By Omah Ambrose Muabe

Abuja – Nigerians who tuned into the proceedings of the Nigerian Senate on Wednesday expecting robust debates on inflation, insecurity, unemployment, or the collapsing purchasing power of citizens were instead treated to another episode of “Democracy Got Talent.”

The latest performers were Godswill Akpabio and Adams Oshiomhole, whose verbal duel momentarily transformed the Red Chamber into a political coliseum.

The drama reportedly began after Senator Oshiomhole attempted to raise a Point of Order during the reading of Votes and Proceedings, a legislative offence apparently equivalent to attempting a coup in the modern Senate. Akpabio, visibly irritated, reminded the former labour leader that Senate rules did not permit interruptions at that stage.

But Oshiomhole, a man not historically known for silence, persisted.

What followed was a spectacle rich in tension, ego, procedural grammar, and elite testosterone. Other senators joined like assistant referees in a heavyweight title fight, quoting Standing Orders with the urgency usually reserved for national emergencies.

Then came the line that instantly graduated into Nigeria’s Hall of Political Quotes:

“If you become unruly, we will use the rules to take you out of the Senate.”

And just like that, Nigerians were reminded that in the country’s highest lawmaking institution, “rules” are not merely instruments of order, they are now perceived as tactical weapons of political survival.

Analysts say the clash may not really have been about parliamentary procedure. The real issue appears tied to newly amended Senate leadership rules, reportedly designed to limit eligibility for key positions to senators with at least two consecutive terms.

Translation?
2027 has unofficially begun.

For many Nigerians, however, the incident exposed a deeper democratic irony: lawmakers who rarely agree on reducing the suffering of citizens suddenly become constitutional purists when power equations are threatened.

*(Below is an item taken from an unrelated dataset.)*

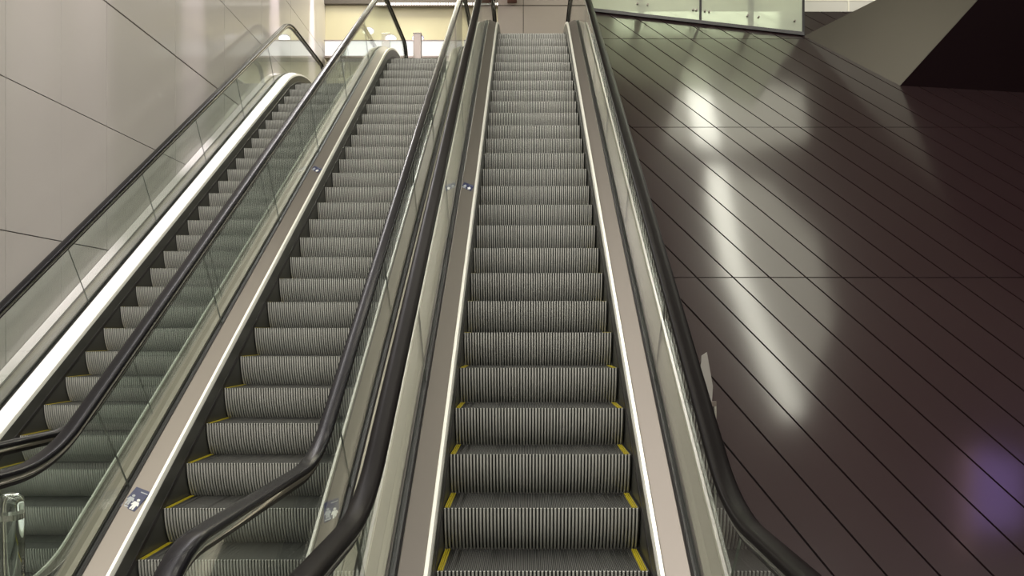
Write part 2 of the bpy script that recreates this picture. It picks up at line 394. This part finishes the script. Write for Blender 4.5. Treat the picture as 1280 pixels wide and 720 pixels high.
def escalator(cx, h, nose_y, label, rail=('rubber', 'rubber'), decks=None, joints0=0.0, signs=(), hrx=(0.67, 0.67), outer=(0.80, 0.80)):
    yb = (h-1.6+ZB)/0.7; yt = yb+(ZT-ZB)/0.7
    root = empty('escalator', (0, 0, 0), label, 'escalator', None)
    P = bend_path(ZB, ZT, yb, yt, 1.0, 2.6, yb-1.55, yt+1.5)
    L = arclen(P)
    # --- steps
    sn = None
    for i in range(1, len(P)):
        if P[i-1][0] <= nose_y <= P[i][0]:
            sn = L[i-1]+(L[i]-L[i-1])*(nose_y-P[i-1][0])/(P[i][0]-P[i-1][0])
    s = sn % PITCH
    while s < 0.55: s += PITCH
    first = None; fy = None
    while s < L[-1]-0.75:
        y, z = at(P, L, s)
        if first is None:
            st = bpy.data.objects.new('step', STEP_ME); yes = [bpy.data.objects.new('demarcation_line', me) for me in YEL_ME]
            for ye in yes: ye['label'] = 'yellow edge stripe'
            first, fy = st, yes
        else:
            st = first.copy(); yes = [q.copy() for q in fy]
        COL.objects.link(st); st.parent = root
        for ye in yes: COL.objects.link(ye); ye.parent = st
        st.location = (cx, y, z); s += PITCH
    # --- landing plates and combs
    for nm, ya, yc, z in (('landing_plate', P[0][0]-0.6, P[0][0]+0.42, ZB), ('landing_plate', P[-1][0]-0.62, P[-1][0]+0.05, ZT)):
        b = MB(); b.box(cx-0.5, cx+0.5, ya, yc, z-0.03, z+0.004); b.build(nm, M['steel'], root)
        b = MB(); d_ = 1 if z == ZB else -1; e = yc if z == ZB else ya
        for k in range(40):
            x = cx-0.49+k*0.0245; b.box(x, x+0.012, min(e, e+d_*.07), max(e, e+d_*.07), z-0.006, z+0.006)
        b.box(cx-0.5, cx+0.5, e-0.02, e+0.02, z-0.01, z+0.012)
        c = b.build('comb', M['yellow'], root)
    # --- handrail paths
    zl, zh = 0.94, ZT+0.95
    ybh = (zl+(h+(-1.05)) - 1.6)/0.7
    yth = (zh+(h-1.05)-1.6)/0.7
    ye0 = ybh-1.40; ye1 = yth+2.2
    HR = bend_path(zl, zh, ybh, yth, 0.9, 1.1, ye0, ye1, 12)
    r = 0.36
    new0 = [(ye0+0.35, zl-2*r)] + [(ye0-r*math.sin(PI*k/16), zl-r-r*math.cos(PI*k/16)) for k in range(0, 16)]
    new1 = [(ye1+r*math.sin(PI*k/16), zh-r+r*math.cos(PI*k/16)) for k in range(1, 17)] + [(ye1-0.35, zh-2*r)]
    FULL = new0+HR+new1
    dk = decks or ('deck', 'deck')
    for si, side in enumerate((-1, 1)):
        out = outer[si]; hx = hrx[si]
        # skirt panel
        b = MB(); sweep(b, P, [(0.506, -0.24), (0.506, 0.128), (0.512, 0.128), (0.512, -0.24)], cx, side)
        b.build('skirt_panel', M['skirt'], root)
        b = MB(); sweep(b, P, [(0.503, -0.004), (0.503, 0.026), (0.5065, 0.030), (0.5065, -0.008)], cx, side)
        b.build('skirt_brush', M['gasket'], root)
        # bright edge trim
        b = MB(); sweep(b, P, [(0.508, 0.122), (0.508, 0.140), (0.516, 0.158), (0.532, 0.162), (0.536, 0.150), (0.536, 0.122)], cx, side)
        b.build('edge_trim', M['trim'], root, True)
        # inner deck
        b = MB(); sweep(b, P, [(0.537, 0.120), (0.537, 0.148), (0.640, 0.188), (0.644, 0.186), (0.644, 0.120)], cx, side)
        o = b.build('inner_deck', M[dk[si]], root)
        # gasket channel carrying the glass
        b = MB(); sweep(b, P, [(0.645, 0.10), (0.645, 0.176), (0.654, 0.184), (0.660, 0.174), (0.682, 0.174), (0.688, 0.184), (0.699, 0.176), (0.699, 0.10)], cx, side)
        b.build('glass_channel', M['gasket'], root)
        # outer deck and cladding
        b = MB(); sweep(b, P, [(0.700, 0.125), (0.700, 0.184), (0.735, 0.184), (0.738, 0.178), (out-.004, 0.166), (out, 0.158), (out, 0.120)], cx, side)
        b.build('outer_deck', M['deck_out'], root)
        b = MB(); sweep(b, P, [(out-0.020, -0.55), (out-0.020, 0.119), (out-0.004, 0.119), (out-0.004, -0.55)], cx, side)
        b.build('side_cladding', M['clad'], root)
        # handrail and its steel guide
        b = MB(); sweep(b, FULL, [(hx-0.032, -0.016), (hx-0.0405, -0.010), (hx-0.042, 0.000), (hx-0.038, 0.009), (hx-0.030, 0.0135), (hx-0.010, 0.0155), (hx+0.010, 0.0155), (hx+0.030, 0.0135), (hx+0.038, 0.009), (hx+0.042, 0.000), (hx+0.0405, -0.010), (hx+0.032, -0.016)], cx, side)
        b.build('handrail', M[rail[si]], root, True)
        b = MB(); sweep(b, FULL, [(hx-0.026, -0.040), (hx-0.026, -0.024), (hx-0.018, -0.014), (hx+0.018, -0.014), (hx+0.026, -0.024), (hx+0.026, -0.040)], cx, side)
        b.build('handrail_guide', M['chrome'], root, True)
        b = MB(); sweep(b, FULL, [(hx-0.015, -0.062), (hx-0.015, -0.0405), (hx+0.015, -0.0405), (hx+0.015, -0.062)], cx, side)
        b.build('glass_clamp_channel', M['gasket'], root)
        # glass panels
        top = offset(FULL, -0.040); bot = offset(P, 0.172)
        Lb = arclen(bot); joints = []
        # joint positions along incline (y of base point)
        ja = joints0; lo = bot[11][0]; hi = bot[12][0]
        ys_ = [ja+1.43*k for k in range(-8, 14)]
        ys_ = [q for q in ys_ if lo-0.3 < q < hi+0.3]
        edges = []
        for q in ys_:
            for i in range(1, len(bot)):
                if bot[i-1][0] <= q <= bot[i][0]:
                    t = (q-bot[i-1][0])/(bot[i][0]-bot[i-1][0]); zq = bot[i-1][1]+(bot[i][1]-bot[i-1][1])*t
                    dx, dz = bot[i][0]-bot[i-1][0], bot[i][1]-bot[i-1][1]; m_ = math.hypot(dx, dz)
                    hp = ray_hit((q, zq), (-dz/m_, dx/m_), top)
                    if hp: edges.append(((q, zq), hp)); break
        gp = 0.0014
        def between(pl, a, c): return [q for q in pl if a+1e-4 < q[0] < c-1e-4]
        hr_top = offset(HR, -0.040)
        for e in range(len(edges)+1):
            if e == 0:
                low = [(bot[0][0]+0.30, bot[0][1])] + between(bot, bot[0][0]+0.30, edges[0][0][0]) + [(edges[0][0][0]-gp, edges[0][0][1])]
                upp = [(edges[0][1][0]-gp, edges[0][1][1])] + list(reversed(between(hr_top, ye0, edges[0][1][0])))
                arc = list(reversed([(ye0-(r-.04)*math.sin(PI*k/14), zl-r-(r-.04)*math.cos(PI*k/14)) for k in range(0, 15)]))
                poly = low+upp+arc
                poly = poly + [(ye0+0.02, bot[0][1])] if ye0+0.02 < bot[0][0]+0.30 else poly
            elif e == len(edges):
                low = [(edges[-1][0][0]+gp, edges[-1][0][1])] + between(bot, edges[-1][0][0], bot[-1][0]-0.2) + [(bot[-1][0]-0.2, bot[-1][1])]
                arc = list(reversed([(ye1+(r-.04)*math.sin(PI*k/14), zh-r+(r-.04)*math.cos(PI*k/14)) for k in range(0, 15)]))
                upp = list(reversed(between(hr_top, edges[-1][1][0], ye1))) + [(edges[-1][1][0]+gp, edges[-1][1][1])]
                poly = low+arc+upp
            else:
                a, c = edges[e-1], edges[e]
                poly = [(a[0][0]+gp, a[0][1])]+between(bot, a[0][0], c[0][0])+[(c[0][0]-gp, c[0][1]), (c[1][0]-gp, c[1][1])]+list(reversed(between(hr_top, a[1][0], c[1][0])))+[(a[1][0]+gp, a[1][1])]
            b = MB(); X = cx+side*hx
            b.slab([(X-0.005, q[0], q[1]) for q in poly], (0.010, 0, 0), 0, 1)
            b.build('glass_panel', [M['glass'], M['glass_edge' if e == len(edges) else 'glass_cut']], root)
    # --- safety signs on the inner deck
    for (side, y, big) in signs:
        zc = ZB+0.7*(y-yb)
        wv, hv = (0.092, 0.16 if big else 0.11)
        b = MB(); b.box(-wv/2, wv/2, -hv/2, hv/2, 0, 0.002)
        sg = b.build('safety_sign', M['navy'], root); sg['label'] = 'small navy sign with two standing figures'
        d = 0.1705
        sg.location = (cx+side*0.591, y-ST*d, zc+CT*d); 
        sg.rotation_euler = (TH, -side*math.atan(0.040/0.103), 0)
        b = MB(); figure(b, 0.020, -hv*.47, hv*.52); f1 = b.build('adult_figure', M['white'], sg); f1.location = (0, 0, 0.002)
        b = MB(); figure(b, -0.022, -hv*.34, hv*.50); f2 = b.build('second_figure', M['grey_print'], sg); f2.location = (0, 0, 0.002)
        for q in ((-0.002, 0.040, hv*.33, hv*.37), (-.042, -.004, -hv*.45, -hv*.38)):
            b = MB(); b.box(*q, 0, .0012); f3 = b.build('printed_bar', M['grey_print'], sg); f3.location = (0, 0, 0.002)
    return root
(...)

In advanced democracies, parliamentary clashes often revolve around healthcare, taxation, or foreign policy. In Nigeria, the political elite seem united mainly by two sacred principles:

  1. Who controls the microphone.
  2. Who survives till the next election cycle.

The Senate chamber increasingly resembles a theatre where procedure matters more than purpose. The average Nigerian watching from home, battling fuel prices and food inflation, may reasonably wonder whether the lawmakers are representing citizens or merely rehearsing succession battles ahead of 2027.

Ironically, both Akpabio and Oshiomhole are veteran politicians who built reputations as fierce populists. Yet their confrontation symbolized the tragedy of Nigerian politics: revolutionaries eventually become custodians of the same establishment they once criticized.

Democracy, ideally, should be noisy. But when noise consistently overshadows governance, citizens begin to suspect that the political class is holding auditions while the nation burns quietly in the background.

And somewhere in the middle of the shouting, Standing Orders, threats, and interruptions, one stubborn question echoed across Nigeria:

Who, exactly, is debating for the people?